▸ **Available data**:
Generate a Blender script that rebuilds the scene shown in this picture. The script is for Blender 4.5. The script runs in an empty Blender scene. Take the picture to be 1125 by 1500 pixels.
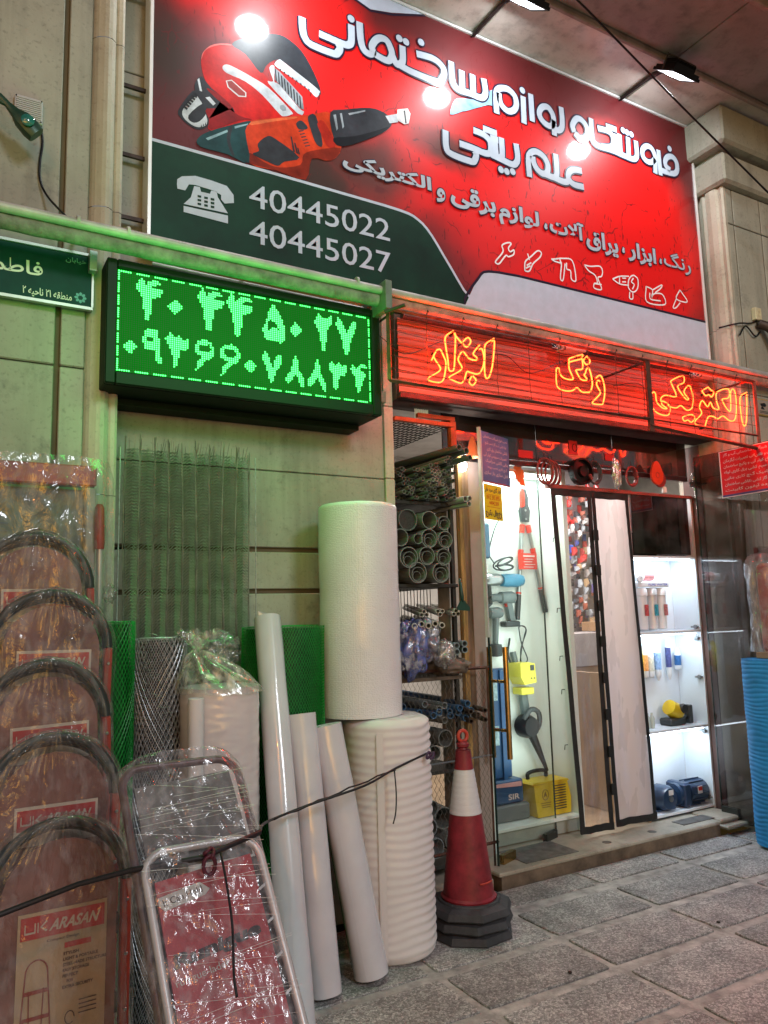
import bpy, bmesh, math, random
from mathutils import Vector, Matrix, noise
random.seed(7)
SC = bpy.context.scene
COL = SC.collection
R = math.radians
# ------------------------------------------------------------------ camera
cam = bpy.data.cameras.new('camera'); co = bpy.data.objects.new('camera', cam); COL.objects.link(co)
yaw, pitch, roll = R(30), math.atan(.135), math.atan(.0266)
fw = Vector((math.sin(yaw)*math.cos(pitch), math.cos(yaw)*math.cos(pitch), math.sin(pitch)))
r0 = Vector((math.cos(yaw), -math.sin(yaw), 0)); u0 = r0.cross(fw)
rt = math.cos(roll)*r0 - math.sin(roll)*u0; up = math.sin(roll)*r0 + math.cos(roll)*u0
co.matrix_world = Matrix(((rt.x, up.x, -fw.x, 0), (rt.y, up.y, -fw.y, 0), (rt.z, up.z, -fw.z, 1.5), (0, 0, 0, 1)))
cam.sensor_fit = 'VERTICAL'; cam.sensor_height = 36; cam.lens = 36*1127/1500
cam.clip_start = .05; cam.clip_end = 200
SC.camera = co
# ------------------------------------------------------------------ world, sun, exposure
w = bpy.data.worlds.new('World'); SC.world = w; w.use_nodes = True
nt = w.node_tree; bg = nt.nodes['Background']
sky = nt.nodes.new('ShaderNodeTexSky'); sky.sky_type = 'NISHITA'; sky.sun_disc = False
sky.sun_elevation = R(4); sky.sun_rotation = R(200); sky.altitude = 1200
nt.links.new(sky.outputs[0], bg.inputs[0]); bg.inputs[1].default_value = .11
sl = bpy.data.lights.new('sun', 'SUN'); sl.energy = .05; sl.angle = R(15); sl.color = (1, .9, .8)
so = bpy.data.objects.new('sun', sl); COL.objects.link(so)
so.rotation_euler = (R(60), 0, R(-20))
SC.view_settings.view_transform = 'Standard'; SC.view_settings.look = 'None'
SC.view_settings.exposure = 0; SC.view_settings.gamma = 1; SC.view_settings.use_curve_mapping = False
SC.cycles.max_bounces = 8; SC.cycles.transparent_max_bounces = 16; SC.cycles.sample_clamp_indirect = 6
SC.cycles.caustics_reflective = False; SC.cycles.caustics_refractive = False
# street lamp behind the photographer, sodium orange (seen mirrored in the plastic film)
def lamp(name, kind, loc, energy, color=(1, 1, 1), size=.1, rot=None, sy=None, blend=None, cone=None, spread=None):
    l = bpy.data.lights.new(name, kind); l.energy = energy; l.color = color
    o = bpy.data.objects.new(name, l); COL.objects.link(o); o.location = loc
    if kind == 'AREA':
        l.size = size
        if sy: l.shape = 'RECTANGLE'; l.size_y = sy
        if spread: l.spread = spread
    else: l.shadow_soft_size = size
    if kind == 'SPOT': l.spot_size = cone or R(120); l.spot_blend = .6 if blend is None else blend
    if rot: o.rotation_euler = rot
    return o
lamp('street_lamp_light', 'POINT', (-4.2, -6.5, 6.5), 500, (1, .28, .05), .08)
lamp('front_fill_light', 'POINT', (2.5, -8, 7), 1750, (.90, .94, 1), 1.2)  # added neutral fill from the street side, brightening goods and paving

# ------------------------------------------------------------------ materials
MATS = {}
def mat(name, c=(.5, .5, .5), rough=.5, metal=0, var=.12, scale=6, bump=0, bscale=60, emis=0, ec=None, trans=0, coat=0, alpha=1, spec=.5, stretch=None, rvar=0, ior=1.45):
    if name in MATS: return MATS[name]
    m = bpy.data.materials.new(name); m.use_nodes = True; MATS[name] = m
    nt = m.node_tree; b = nt.nodes['Principled BSDF']
    b.inputs['Base Color'].default_value = (*c, 1); b.inputs['Roughness'].default_value = rough; b.inputs['Metallic'].default_value = metal
    b.inputs['IOR'].default_value = ior; b.inputs['Specular IOR Level'].default_value = spec
    tc = nt.nodes.new('ShaderNodeTexCoord'); src = tc.outputs['Object']
    if stretch:
        mp = nt.nodes.new('ShaderNodeMapping'); mp.inputs['Scale'].default_value = stretch; nt.links.new(src, mp.inputs[0]); src = mp.outputs[0]
    if var:
        n = nt.nodes.new('ShaderNodeTexNoise'); n.inputs['Scale'].default_value = scale; n.inputs['Detail'].default_value = 6; n.inputs['Roughness'].default_value = .65
        nt.links.new(src, n.inputs['Vector'])
        cr = nt.nodes.new('ShaderNodeValToRGB'); e = cr.color_ramp.elements
        e[0].position = .3; e[1].position = .7
        e[0].color = (*[max(0, x*(1-var*1.6)) for x in c], 1); e[1].color = (*[min(1, x*(1+var)) for x in c], 1)
        nt.links.new(n.outputs[0], cr.inputs[0]); nt.links.new(cr.outputs[0], b.inputs['Base Color'])
        if rvar:
            mr = nt.nodes.new('ShaderNodeMapRange'); mr.inputs[3].default_value = max(0, rough-rvar); mr.inputs[4].default_value = min(1, rough+rvar)
            nt.links.new(n.outputs[0], mr.inputs[0]); nt.links.new(mr.outputs[0], b.inputs['Roughness'])
    if bump:
        n2 = nt.nodes.new('ShaderNodeTexNoise'); n2.inputs['Scale'].default_value = bscale; n2.inputs['Detail'].default_value = 5
        nt.links.new(src, n2.inputs['Vector'])
        bp = nt.nodes.new('ShaderNodeBump'); bp.inputs['Strength'].default_value = bump; bp.inputs['Distance'].default_value = .01
        nt.links.new(n2.outputs[0], bp.inputs['Height']); nt.links.new(bp.outputs[0], b.inputs['Normal'])
    if emis:
        b.inputs['Emission Color'].default_value = (*(ec or c), 1); b.inputs['Emission Strength'].default_value = emis
    if trans: b.inputs['Transmission Weight'].default_value = trans
    if coat: b.inputs['Coat Weight'].default_value = coat; b.inputs['Coat Roughness'].default_value = .05
    if alpha < 1: b.inputs['Alpha'].default_value = alpha
    return m
def film_mat(name, haze=.2, gloss=.12, tint=(.9, .9, .9), wscale=(14, 14, 4), bump=.9, base=.1, cover=.35, tl=0):
    """clear plastic film: transparent, with a glossy skin, milky wrinkles and a bumpy surface"""
    m = bpy.data.materials.new(name); m.use_nodes = True; MATS[name] = m; nt = m.node_tree; nt.nodes.clear(); N = nt.nodes.new; L = nt.links.new
    out = N('ShaderNodeOutputMaterial'); tc = N('ShaderNodeTexCoord'); mp = N('ShaderNodeMapping'); mp.inputs['Scale'].default_value = wscale
    L(tc.outputs['Object'], mp.inputs[0])
    n = N('ShaderNodeTexNoise'); n.inputs['Scale'].default_value = 1; n.inputs['Detail'].default_value = 5; n.inputs['Distortion'].default_value = .8
    L(mp.outputs[0], n.inputs['Vector'])
    n2 = N('ShaderNodeTexNoise'); n2.inputs['Scale'].default_value = 3.1; n2.inputs['Detail'].default_value = 3; L(mp.outputs[0], n2.inputs['Vector'])
    bp = N('ShaderNodeBump'); bp.inputs['Strength'].default_value = bump; bp.inputs['Distance'].default_value = .03; L(n.outputs[0], bp.inputs['Height'])
    gl = N('ShaderNodeBsdfGlossy'); gl.inputs['Roughness'].default_value = gloss; L(bp.outputs[0], gl.inputs['Normal'])
    df = N('ShaderNodeBsdfDiffuse'); df.inputs['Color'].default_value = (*tint, 1); L(bp.outputs[0], df.inputs['Normal'])
    if tl:
        t2 = N('ShaderNodeBsdfTranslucent'); t2.inputs['Color'].default_value = (*tint, 1); mt = N('ShaderNodeMixShader'); mt.inputs[0].default_value = tl; L(df.outputs[0], mt.inputs[1]); L(t2.outputs[0], mt.inputs[2]); df = mt
    tr = N('ShaderNodeBsdfTransparent'); tr.inputs['Color'].default_value = (.97, .97, .97, 1)
    cr = N('ShaderNodeMapRange'); cr.inputs[1].default_value = .45; cr.inputs[2].default_value = .75; cr.inputs[3].default_value = haze*.3; cr.inputs[4].default_value = haze+cover
    L(n2.outputs[0], cr.inputs[0])
    m1 = N('ShaderNodeMixShader'); L(cr.outputs[0], m1.inputs[0]); L(tr.outputs[0], m1.inputs[1]); L(df.outputs[0], m1.inputs[2])
    fr = N('ShaderNodeFresnel'); ge = N('ShaderNodeNewGeometry'); io = N('ShaderNodeMapRange'); io.inputs[3].default_value = 1.5; io.inputs[4].default_value = 1/1.5; L(ge.outputs['Backfacing'], io.inputs[0]); L(io.outputs[0], fr.inputs[0]); L(bp.outputs[0], fr.inputs['Normal'])
    ad = N('ShaderNodeMath'); ad.operation = 'MULTIPLY_ADD'; ad.inputs[1].default_value = 1.6; ad.inputs[2].default_value = base; ad.use_clamp = True; L(fr.outputs[0], ad.inputs[0])
    m2 = N('ShaderNodeMixShader'); L(ad.outputs[0], m2.inputs[0]); L(m1.outputs[0], m2.inputs[1]); L(gl.outputs[0], m2.inputs[2])
    L(m2.outputs[0], out.inputs[0]); return m
def glass_mat(name, tint=(.93, .97, .95), refl=1.0, dirt=.03, rough=.02):
    m = bpy.data.materials.new(name); m.use_nodes = True; MATS[name] = m; nt = m.node_tree; nt.nodes.clear(); N = nt.nodes.new; L = nt.links.new
    out = N('ShaderNodeOutputMaterial'); gl = N('ShaderNodeBsdfGlossy'); gl.inputs['Roughness'].default_value = rough
    tr = N('ShaderNodeBsdfTransparent'); tr.inputs['Color'].default_value = (*tint, 1)
    df = N('ShaderNodeBsdfDiffuse'); df.inputs['Color'].default_value = (.6, .6, .6, 1)
    tc = N('ShaderNodeTexCoord'); n = N('ShaderNodeTexNoise'); n.inputs['Scale'].default_value = 7; n.inputs['Detail'].default_value = 8; L(tc.outputs['Object'], n.inputs['Vector'])
    mr = N('ShaderNodeMapRange'); mr.inputs[1].default_value = .4; mr.inputs[2].default_value = .8; mr.inputs[4].default_value = dirt*2; L(n.outputs[0], mr.inputs[0])
    m1 = N('ShaderNodeMixShader'); L(mr.outputs[0], m1.inputs[0]); L(tr.outputs[0], m1.inputs[1]); L(df.outputs[0], m1.inputs[2])
    fr = N('ShaderNodeFresnel'); ge = N('ShaderNodeNewGeometry'); io = N('ShaderNodeMapRange'); io.inputs[3].default_value = 1.5; io.inputs[4].default_value = 1/1.5; L(ge.outputs['Backfacing'], io.inputs[0]); L(io.outputs[0], fr.inputs[0])
    mu = N('ShaderNodeMath'); mu.operation = 'MULTIPLY'; mu.inputs[1].default_value = refl; mu.use_clamp = True; L(fr.outputs[0], mu.inputs[0])
    m2 = N('ShaderNodeMixShader'); L(mu.outputs[0], m2.inputs[0]); L(m1.outputs[0], m2.inputs[1]); L(gl.outputs[0], m2.inputs[2]); L(m2.outputs[0], out.inputs[0]); return m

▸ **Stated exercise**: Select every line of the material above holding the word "scene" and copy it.

▸ **Response to this task**:
Generate a Blender script that rebuilds the scene shown in this picture. The script is for Blender 4.5. The script runs in an empty Blender scene. Take the picture to be 1125 by 1500 pixels.
SC = bpy.context.scene